10 light emitting diode array
11 beam
13 stimulated area
14 radiographic media
15 emitted light from stimulated area
16 first collection optics
17 reflected light
18 filter
20 first charge coupled detector (CCD)
22 analog to digital converter
24 control processing unit (CPU)
26 output device
28 axis
100 first side of radiographic media
101 second side of radiographic media
115 second emitted light
116 second collection optics
200 second charge coupled detector (CCD)
202 second light emitting diode array
204 second beam
207 second stimulated area
208 second reflected light
210 second filter

Claims

1. A raster scanning system for scanning photo-stimulable radiographic media, comprising:

(a) light emitting diode array adapted to fire a beam to form a stimulated area of radiographic media generating emitted light;

(b) collection optics adapted to collect emitted light and reflected light from the radiographic media;

(c) a filter to permit the emitted light to pass to a charge coupled detector (CCD);

(d) an analog to digital converter for receiving the signal from the charge coupled detector;

(e) a control processing unit (CPU) for receiving the converted signal; and

(f) an output device for processing the signal from the CPU.

2. The system of claim 1, wherein the area is a series of stimulated areas.

3. The system of claim 1, wherein the radiographic media is a phosphor sheet.

4. The system of claim 1, wherein the radiographic media is a sheet, a screen, a plate, or combinations thereof.

5. The system of claim 1, wherein the collection optics are a chamber comprising a reflective surface.

6. The system of claim 1, wherein the radiographic media moves along an axis perpendicular to the stimulated line.

7. The system of claim 5, wherein the reflective surface is a mirrored surface.

8. The system of claim 1, wherein the collection optics provide a reflectivity between 80 and 95%.

9. The system of claim 1, wherein the filter is blue.

10. The system of claim 1, wherein the collection optics has a collection efficiency of approximately 52%.

11. The system of claim 1, wherein the output device is a filmwriter, a printer or a display.

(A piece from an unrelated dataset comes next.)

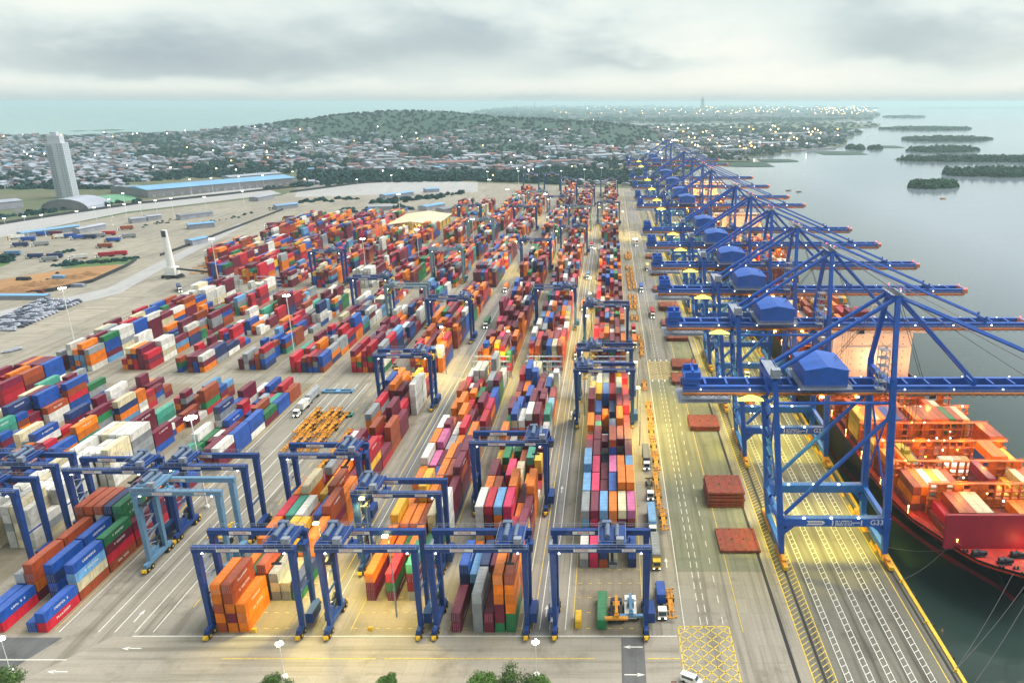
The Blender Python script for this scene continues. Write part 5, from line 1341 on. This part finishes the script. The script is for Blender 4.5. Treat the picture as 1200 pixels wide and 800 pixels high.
# ------------------------------------------------------------------ hills, town, trees, islands
nr = np.random.default_rng(5)
def hill(X, Y):
    h = 0
    for a, b, sx, sy, k in ((-1000,3050,380,420,82),(-640,3000,260,380,52),(-250,2950,310,380,62),(80,2900,200,300,30),(-1500,3000,350,300,16),(-500,2300,380,250,16),(-2400,2950,900,260,9)):
        h = h + k*np.exp(-((X-a)/sx)**2 - ((Y-b)/sy)**2)
    return h + 3*np.sin(X*.011+1)*np.cos(Y*.009) + 2*np.sin(X*.027)*np.sin(Y*.023) - 4.5
nx, ny = 150, 70
gx = np.linspace(-3600, 900, nx); gy = np.linspace(1650, 3900, ny)
V = [(float(x), float(y), float(hill(x, y))) for y in gy for x in gx]
mb = MB(); mb.v = V
for j in range(ny-1):
    for i in range(nx-1):
        a = j*nx+i
        if max(V[a][2], V[a+1][2], V[a+nx][2], V[a+nx+1][2]) < -1.5: continue
        mb.f.append((a, a+1, a+nx+1, a+nx)); mb.m.append(0)
hl = mb.build('hills', G['hill'], kind='structure')
hl.data.polygons.foreach_set('use_smooth', [True]*len(hl.data.polygons))
def ground(x, y): return max(0.0, float(hill(x, y))) if y > 1650 else 0.0
# crumpled clumps of foliage: many small faces spread through a crown's volume
def clumps(name, pts, m, kind='stuff', nf=34, label=None, **kw):
    vs, fs = [], []; o = 0
    n = len(pts)
    for (x, y, z, r, h) in pts:
        d = nr.normal(size=(nf, 3)); d /= np.linalg.norm(d, axis=1)[:, None]; d[:, 2] = np.abs(d[:, 2])
        c = d * (nr.uniform(.45, 1, nf)[:, None]) * np.array([r, r, h]) + np.array([x, y, z])
        s = r * nr.uniform(.32, .62, nf)
        u = nr.normal(size=(nf, 3)); u /= np.linalg.norm(u, axis=1)[:, None]; w_ = np.cross(u, d); w_ /= (np.linalg.norm(w_, axis=1)[:, None] + 1e-6)
        u = np.cross(d, w_)
        q = np.stack([c - u*s[:, None] , c + w_*s[:, None]*.8, c + u*s[:, None], c - w_*s[:, None]*.8], 1)
        q[:, 0] -= d*s[:, None]*.35; q[:, 2] -= d*s[:, None]*.35
        vs.append(q.reshape(-1, 3))
    v = np.concatenate(vs); nq = len(v)//4
    me = bpy.data.meshes.new(name); me.vertices.add(len(v)); me.vertices.foreach_set('co', v.ravel())
    me.loops.add(nq*4); me.loops.foreach_set('vertex_index', np.arange(nq*4)); me.polygons.add(nq)
    me.polygons.foreach_set('loop_start', np.arange(0, nq*4, 4)); me.polygons.foreach_set('loop_total', np.full(nq, 4))
    me.materials.append(m); me.update(); me.validate()
    ob = bpy.data.objects.new(name, me); COL.objects.link(ob); ob['kind'] = kind
    return ob
def inside(x, y, poly):
    c = False; j = len(poly)-1
    for i in range(len(poly)):
        if (poly[i][1] > y) != (poly[j][1] > y) and x < (poly[j][0]-poly[i][0])*(y-poly[i][1])/(poly[j][1]-poly[i][1])+poly[i][0]: c = not c
        j = i
    return c
rt = random.Random(21)
ware = P((145,236),(350,218),(350,203),(145,214))
port = P((-80,276),(60,257),(180,238),(345,219.5),(420,214),(560,212.5),(745,219),(790,210),(790,240),(300,300),(-80,300))
def free(x, y, m=14):
    if not inside(x-m, y, coast) or not inside(x+m, y, coast): return False
    if inside(x, y, port) or inside(x, y, ware): return False
    return True
TP = []       # trees
# belt of dense low trees behind the port
for _ in range(900):
    u = rt.uniform(330, 750); v = rt.uniform(203 + max(0, (430-u)*.05), 213.5 - (u-560)*.002)
    if u < 430 and v > 210: continue
    x, y = gp(u, v)
    if free(x, y, 2): TP.append((x, y, 0, rt.uniform(6, 10), rt.uniform(7, 11)))
# town: patches of houses among trees
def density(x, y):
    z = ground(x, y)
    d = .5 + .5*math.sin(x*.008+1.3)*math.cos(y*.006) + .45*math.sin(x*.019+.7*math.sin(y*.01))*math.sin(y*.013+2) + .2*math.sin(x*.05)*math.sin(y*.043)
    if z > 34: d -= .9*(z-34)/14
    if y < 1500 and -700 < x: d -= .2
    return d
HS = []
tries = 0
while len(HS) < 3200 and tries < 60000:
    tries += 1
    y = 1200 + 2300*rt.random()**1.5; s_ = px(0, y)[2]
    x = rt.uniform(-760, 560)/s_
    u, v, _ = px(x, y)
    if not (-30 < u < 1010) or not free(x, y): continue
    if density(x, y) < rt.uniform(.1, .75): continue
    if u > 330 and u < 750 and 202 < v < 215: continue
    if inside(x, y, far): continue
    HS.append((x, y, ground(x, y)))
HM = {}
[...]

12. A raster scanning system for scanning photo-stimulable radiographic media, comprising:

(a) light emitting diode array adapted to fire a beam to stimulate an area of radiographic media which generates emitted light, wherein said radiographic media has a first side and a second side;

(b) a first collection optics to collect emitted light and reflected light from the radiographic media disposed on a first side of the radiographic media and a second collection optics to collect second emitted light disposed on a second side of the radiographic media;

(c) a filter to permit the emitted light to pass to a first charge coupled detector (CCD);

(d) a second charge coupled detector disposed on the second side to and in communication with the second collection optics;

(e) an analog to digital converter for receiving the signals from the first and second CCDs;

(f) a control processing unit for receiving and compiling the signal from the analog to digital converter; and

(g) an output device for processing the signal from the control process unit.

13. The system of claim 12, wherein the area is a series of stimulated areas.

14. The system of claim 12, wherein the radiographic media is a phosphor sheet.

15. The system of claim 12, wherein the radiographic media is a sheet, a screen, a plate, or combinations thereof.

16. The system of claim 12, wherein the first and second collection optics are each a chamber comprising a reflective surface.

17. The system of claim 12, wherein the radiographic media moves along an axis perpendicular to the stimulated line.

18. The system of claim 16, wherein the reflective surface is a mirrored surface.

19. The system of claim 12, wherein the collection optics provide a reflectivity between 80 and 95%.

20. The system of claim 16, wherein the filter is blue.

21. The system of claim 16, wherein the collection optics has a collection efficiency of approximately 52%.

22. The system of claim 1, further comprising a second light emitting diode array and second filter disposed on the second side of the radiographic media to stimulate a second area for emitting light.